By Dave Schutz
Boulder’s Springdale Quartet plan to release their first album, Noise Factory, on April 18 – four years to the day since they played their first show.
The process that led to Noise Factory started not long after that performance, with the band beginning work in 2008 with engineer Brad Smalling – owner of Evergroove Studios – and culminating with a marathon three-day session last November to lay the album’s basic tracks.
“We’re really excited to have this studio effort. [This is] something that we’ve put in, gosh, going on two or three years now” says guitarist Ben Waligoske, who hadn’t even joined the band yet at the beginning of the process.
The album spans material across the breadth of the Springdale Quartet’s existence.
“We just thought it would be nice to have some of the new stuff, some of the old stuff, and a little bit of everybody’s contribution.”
The title Noise Factory (after the name of the band’s home studio where the album was recorded) may be a bit misleading, given the results. From the teasers the band has posted on YouTube, it’s clear that Noise Factory is not a mass of chaotic, obnoxious, well, noise, but rather a well-polished and expertly performed collection of feel-good jazz and funk inspired jams. The songs are dense with melody and movement. Waligoske and the rhythm section – Greg Russell on drums and Jordan Roos on bass – run on all cylinders a good part of the time, but the machine is powered primarily by keyboardist Chase Terzian’s driving Hammond organ.
“Chase is the main songwriter,” Waligoske says. “He’s just got a phenomenal ear for structure and harmony.”
Most of the band’s output so far has been live recordings they’ve posted on archive.org, so the goal with Noise Factory was to create a more polished, studio-style affair without losing the band’s live energy.

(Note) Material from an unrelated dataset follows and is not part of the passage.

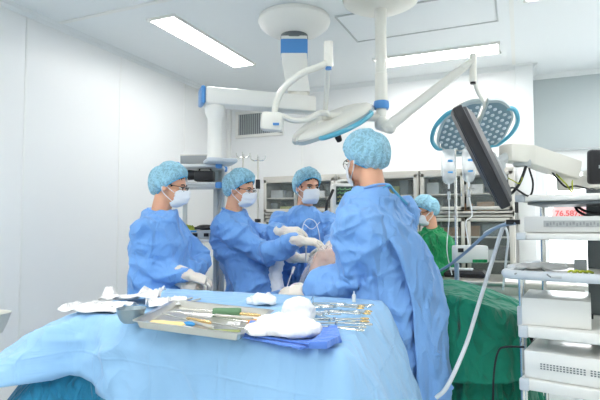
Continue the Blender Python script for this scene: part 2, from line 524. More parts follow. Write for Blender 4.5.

“Right before Thanksgiving, we set aside about 72 hours and just knocked it out,” Waligoske says. “If somebody flubbed a note, we started over. Everything was live. All the solos on the album are live. All the improv sections are live.”
That doesn’t mean that Noise Factory was in the can and ready to hit the press after that session, however. Springdale Quartet spent the intervening weeks adding more layers and going beyond the raw live vibe to create something more polished: When I talked to Waligoske in early February, they were just getting ready to start mixing. The process runs parallel to some of the ways that Waligoske says the band’s songwriting has evolved over the years.
“If anything, it’s just a refinement. There’s more structure, more harmony being added and [more] thought being put into it. It’s not as much, ‘Oh, let’s just get up there and rip.’ There’s more to it,” he says. “It’s something that we’ve learned as a group over the last couple years of playing live – just how important dynamics, especially in instrumental music, can really be.”